Zadie Smith is everything. I’m not exaggerating. She. Is. Everything. An exquisite writer, a brilliant essayist, a gifted public speaker…the list goes on. Born in 1975 in London to a Jamaican mother and an English father, Smith started writing in college at Cambridge and was approached by a literary agent after some of her pieces were published in an anthology of student work.
Smith wrote her first book, White Teeth (DB 50261), during her last year at Cambridge. Published when she was just 25, it follows two families, the Bangladeshi Iqbals and the British Jones’s, across multiple generations, investigating cultural curiosities, genealogical mysteries, and the day-to-day banality of London life. The many strands of the narrative converge in the book’s final pages, delivering one of those magical, heartbreaking conclusions that make it hard to start reading anything else.

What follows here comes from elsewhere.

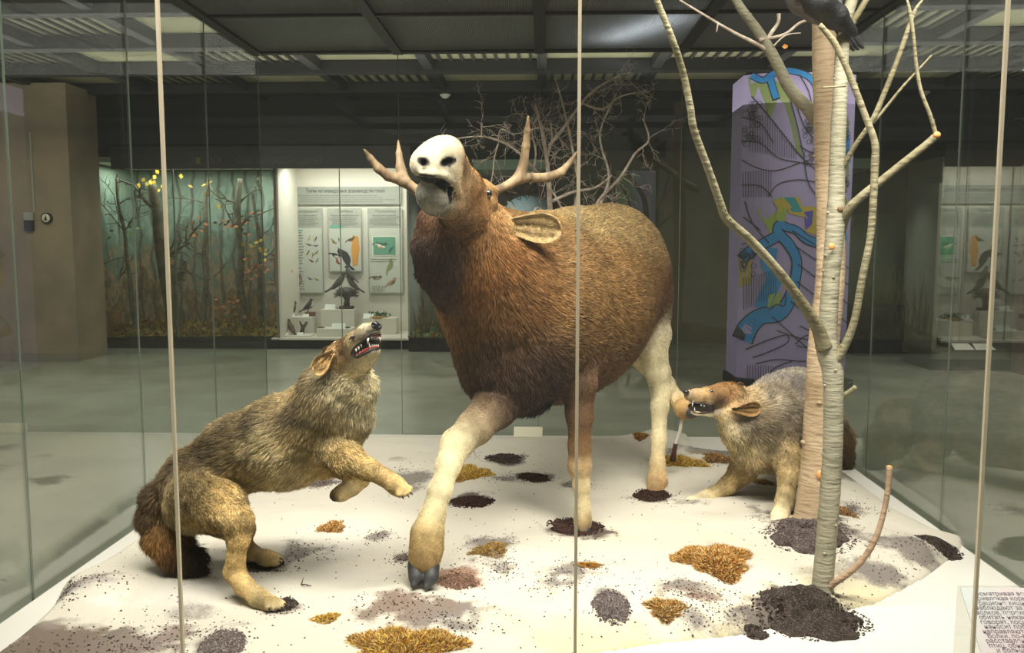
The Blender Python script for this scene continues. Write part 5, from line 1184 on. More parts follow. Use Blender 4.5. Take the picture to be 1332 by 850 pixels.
main = [[(757, 592, YB, 8), (745, 500, YB, 7.5), (719, 380, YB, 6.5), (716, 290, YB, 5.4), (713, 225, YB, 4.4), (707, 180, YB, 3.4), (699, 146, YB, 2.4), (696, 134, YB, 1.4)],
        [(714, 190, YB, 3.4), (732, 168, YB - .05, 3), (752, 140, YB - .1, 2.6), (772, 118, YB - .1, 2.4), (800, 101, YB - .1, 1.8), (821, 94, YB - .1, 1.0)],
        [(756, 134, YB - .1, 2.0), (784, 142, YB - .05, 1.8), (806, 126, YB, 1.6), (840, 118, YB, 1.0)],
        [(718, 340, YB, 4.4), (738, 300, YB + .05, 3.6), (752, 246, YB + .05, 3.0), (744, 190, YB, 2.4), (733, 140, YB, 2), (722, 100, YB, 1.2)],
        [(768, 288, YB, 4), (778, 262, YB, 3), (806, 232, YB - .1, 2.6), (826, 200, YB - .1, 2.2), (844, 182, YB - .1, 1.8), (836, 154, YB - .1, 1.2)],
        [(724, 400, YB, 4), (752, 340, YB, 3.4), (775, 280, YB, 3), (792, 232, YB, 2.4), (783, 195, YB, 2), (781, 170, YB, 1.6), (796, 132, YB, 1.2)],
        [(718, 262, YB, 3.4), (745, 250, YB, 2.6), (775, 244, YB, 2.2), (796, 228, YB, 1.6)],
        [(700, 226, YB, 2.8), (676, 200, YB - .2, 2.2), (655, 186, YB - .3, 2.0), (630, 178, YB - .4, 1.8), (604, 179, YB - .5, 1.6), (590, 182, YB - .5, 1.2)],
        [(649, 184, YB - .3, 1.6), (643, 205, YB - .3, 1.4), (641, 225, YB - .3, 1.2), (636, 250, YB - .3, .8)],
        [(648, 182, YB - .3, 1.4), (652, 168, YB - .3, 1.2), (668, 176, YB - .3, .8)],
        [(626, 178, YB - .4, 1.2), (627, 160, YB - .4, .9)],
        [(716, 290, YB, 3.2), (700, 270, YB - .1, 2.6), (690, 282, YB - .1, 2.2), (672, 276, YB - .2, 1.8), (660, 262, YB - .2, 1.2)],
        [(690, 240, YB, 2), (697, 200, YB, 1.8), (692, 170, YB, 1.4), (700, 150, YB, 1)],
        [(712, 205, YB, 2), (718, 180, YB, 1.8), (716, 160, YB, 1.2)],
        [(742, 300, YB, 2.4), (726, 262, YB, 2), (712, 240, YB, 1.6)],
        [(600, 300, YB - 1.2, 1.6), (540, 282, YB - 1.4, 1.4), (515, 285, YB - 1.5, 1.0)]]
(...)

Twelve years and two novels later, Smith released NW (DB 75525), what I’d classify as the most experimental of her works. Fluctuating between first and third person narrative, and peppered with stream-
of-consciousness and even screenplay-style dialogue, the novel tells the intersecting stories of four characters in a neighborhood in Northwest London. It’s a little less accessible than her earlier books, but I’d argue that the payoff is greater.
Swing Time, Smith’s latest novel, was just published on November 15th. Drawing on her personal experiences with music and performance, Smith explores the relationship between two female friends, who meet for the first time in a tap class in 1982. Moving between England and West Africa and touching on themes of success, friendship, music, art, betrayal, racial tensions, and family, Swing Time has already received glowing reviews. Ron Charles of The Washington Post calls it “a story at once intimate and global, as much about childhood friendship as international aid, as fascinated by the fate of an unemployed single mother as it is by the omnipotence of a world-class singer.” We don’t have copies of it yet, but the NLS is in the process of recording it, so we hope to have it available for patrons soon!